Showing that a stopping time is finite for a biased random walk.

Question

If we consider $X_i$ iid with $\mathbb{P}(X_i=1) = p$ and $\mathbb{P}(X_i=-1)=1-p$. Where $p \in (1/2,1)$. The random walk is then given by,

$$S_n=\sum_{i=1}^n X_i. $$

We also define the stopping time $\tau = \inf\{k:S_k \in \{-\alpha,\beta\} \}$ with $\alpha,\beta>0$ in the natural numbers. How to prove that $P(\tau<\infty)=1$? Intuitively it's clear that for sure at some point $S_n$ will hit $\beta$ (because the random walk has a tendincy to move upwards.). I was thinking about showing that $P(S_n=\infty \text{ i.o.})=1$. But I'm not really sure how to make a rigorous argument. Could someone help me with this?

Answer 1

By the law of large numbers, $\frac1nS_n\to2p-1>0$ a.s.

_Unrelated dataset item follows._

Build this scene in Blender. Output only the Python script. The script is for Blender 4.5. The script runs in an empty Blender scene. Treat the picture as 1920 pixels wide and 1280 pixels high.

In particular, $S_n\to\infty$ a.s., and because the steps are $\pm1$ it will a.s. reach any ordinate $\beta\in\mathbb N$ (when starting from $0$).

Answer 2

Consider $\tau_\beta:=\inf\{n>0:S_n = \beta\}$. We construct the martingale $S_n-n(2p-1)$ which is s.t. $$E[S_n-n(2p-1)|\mathcal{F}_k]=S_k-k(2p-1)$$ Now by optional stopping $$E[S_{\tau_\beta \wedge n}-(\tau_\beta \wedge n)(2p-1)]=0$$ and by monotone convergence $$E[\tau_\beta]=\frac{1}{2p-1}\lim_{n \to \infty}E[S_{\tau_\beta \wedge n}]\leq \frac{\beta}{2p-1}$$ So $$P(\tau_\beta \geq k)\leq \frac{1}{k}E[\tau_\beta]\leq \frac{\beta}{k(2p-1)}\to 0\implies P(\tau_\beta = \infty )=0$$ and so $P(\tau=\infty)=0$.